I will be happy to be proven wrong, so that I can learn something new.
Insert all elements from the first array into a hashtable
Try to insert all elements from the second array into the same hashtable - for each insert to element should already be there
Ok, this is not with constant extra space, but the best I could come up at the moment:-). Are there any other constraints imposed on the question, like for example to biggest integer that may be included in the array?
A few answers are basically correct, even though they don't look like it. The hash table approach (for one example) has an upper limit based on the range of the type involved rather than the number of elements in the arrays. At least by by most definitions, that makes the (upper limit on) the space a constant, although the constant may be quite large.
In theory, you could change that from an upper limit to a true constant amount of space. Just for example, if you were working in C or C++, and it was an array of char, you could use something like:
size_t counts[UCHAR_MAX];
Since UCHAR_MAX is a constant, the amount of space used by the array is also a constant.
Edit: I'd note for the record that a bound on the ranges/sizes of items involved is implicit in nearly all descriptions of algorithmic complexity. Just for example, we all "know" that Quicksort is an O(N log N) algorithm. That's only true, however, if we assume that comparing and swapping the items being sorted takes constant time, which can only be true if we bound the range. If the range of items involved is large enough that we can no longer treat a comparison or a swap as taking constant time, then its complexity would become something like O(N log N log R), were R is the range, so log R approximates the number of bits necessary to represent an item.

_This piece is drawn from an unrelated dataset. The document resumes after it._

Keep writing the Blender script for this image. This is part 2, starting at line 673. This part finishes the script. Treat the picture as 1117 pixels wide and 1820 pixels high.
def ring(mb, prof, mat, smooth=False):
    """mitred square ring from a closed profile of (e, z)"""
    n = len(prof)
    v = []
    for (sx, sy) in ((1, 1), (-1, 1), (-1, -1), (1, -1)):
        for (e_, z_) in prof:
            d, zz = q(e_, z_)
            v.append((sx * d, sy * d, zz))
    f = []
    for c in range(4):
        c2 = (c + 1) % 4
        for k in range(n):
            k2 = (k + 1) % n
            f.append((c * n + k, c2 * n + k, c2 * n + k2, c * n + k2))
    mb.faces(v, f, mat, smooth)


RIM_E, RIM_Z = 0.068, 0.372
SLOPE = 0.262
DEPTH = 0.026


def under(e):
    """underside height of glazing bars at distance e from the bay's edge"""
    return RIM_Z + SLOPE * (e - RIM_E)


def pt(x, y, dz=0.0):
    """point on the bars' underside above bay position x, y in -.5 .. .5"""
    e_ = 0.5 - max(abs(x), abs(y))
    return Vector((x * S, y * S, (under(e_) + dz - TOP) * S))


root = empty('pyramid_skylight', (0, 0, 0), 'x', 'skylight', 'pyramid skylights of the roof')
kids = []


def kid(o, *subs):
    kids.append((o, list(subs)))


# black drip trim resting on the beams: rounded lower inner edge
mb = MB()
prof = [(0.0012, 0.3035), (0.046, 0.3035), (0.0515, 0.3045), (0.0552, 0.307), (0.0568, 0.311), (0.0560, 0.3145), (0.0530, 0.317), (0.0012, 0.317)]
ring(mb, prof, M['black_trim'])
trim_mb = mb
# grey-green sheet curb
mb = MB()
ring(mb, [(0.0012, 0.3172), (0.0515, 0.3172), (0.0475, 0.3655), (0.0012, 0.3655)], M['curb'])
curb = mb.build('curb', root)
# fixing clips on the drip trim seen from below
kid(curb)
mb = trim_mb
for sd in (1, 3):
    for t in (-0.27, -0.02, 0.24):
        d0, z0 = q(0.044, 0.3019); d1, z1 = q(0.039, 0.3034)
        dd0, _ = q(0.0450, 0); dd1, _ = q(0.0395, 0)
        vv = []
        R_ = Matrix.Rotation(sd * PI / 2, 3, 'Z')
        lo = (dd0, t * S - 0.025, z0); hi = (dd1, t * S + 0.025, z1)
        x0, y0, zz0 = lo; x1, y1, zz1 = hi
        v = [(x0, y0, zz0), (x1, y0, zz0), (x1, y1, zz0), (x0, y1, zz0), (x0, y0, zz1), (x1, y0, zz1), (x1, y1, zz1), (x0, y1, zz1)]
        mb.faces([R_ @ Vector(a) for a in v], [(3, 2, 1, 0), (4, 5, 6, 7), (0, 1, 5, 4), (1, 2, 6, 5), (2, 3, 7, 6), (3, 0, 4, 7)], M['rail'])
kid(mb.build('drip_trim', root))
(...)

Is this a trick question? If the authors assumed integers to be within a given range (2^32 etc.) then "extra constant space" might simply be an array of size 2^32 in which you count the occurrences in both lists.
If the integers are unranged, it cannot be done.
You could add each element into a hashmap<Integer, Integer>, with the following rules: Array A is the adder, array B is the remover. When inserting from Array A, if the key does not exist, insert it with a value of 1. If the key exists, increment the value (keep a count). When removing, if the key exists and is greater than 1, reduce it by 1. If the key exists and is 1, remove the element.
Run through array A followed by array B using the rules above. If at any time during the removal phase array B does not find an element, you can immediately return false. If after both the adder and remover are finished the hashmap is empty, the arrays are equivalent.
Edit: The size of the hashtable will be equal to the number of distinct values in the array does this fit the definition of constant space?
I imagine the solution will require some sort of transformation that is both associative and commutative and guarantees a unique result for a unique set of inputs. However I'm not sure if that even exists.
public static boolean match(int[] array1, int[] array2) {
int x, y = 0;
for(x = 0; x < array1.length; x++) {
y = x;
while(array1[x] != array2[y]) {
if (y + 1 == array1.length)
return false;
y++;
}
int swap = array2[x];
array2[x] = array2[y];
array2[y] = swap;
}
return true;
}
For each array, Use Counting sort technique to build the count of number of elements less than or equal to a particular element . Then compare the two built auxillary arrays at every index, if they r equal arrays r equal else they r not . COunting sort requires O(n) and array comparison at every index is again O(n) so totally its O(n) and the space required is equal to the size of two arrays . Here is a link to counting sort http://en.wikipedia.org/wiki/Counting_sort.
given int are in the range -n..+n a simple way to check for equity may be the following (pseudo code):
// a & b are the array
accumulator = 0
arraysize = size(a)
for(i=0 ; i < arraysize; ++i) {
accumulator = accumulator + a[i] - b[i]
if abs(accumulator) > ((arraysize - i) * n) { return FALSE }
}
return (accumulator == 0)
accumulator must be able to store integer with range = +- arraysize * n
How 'bout this - XOR all the numbers in both the arrays. If the result is 0, you got a match.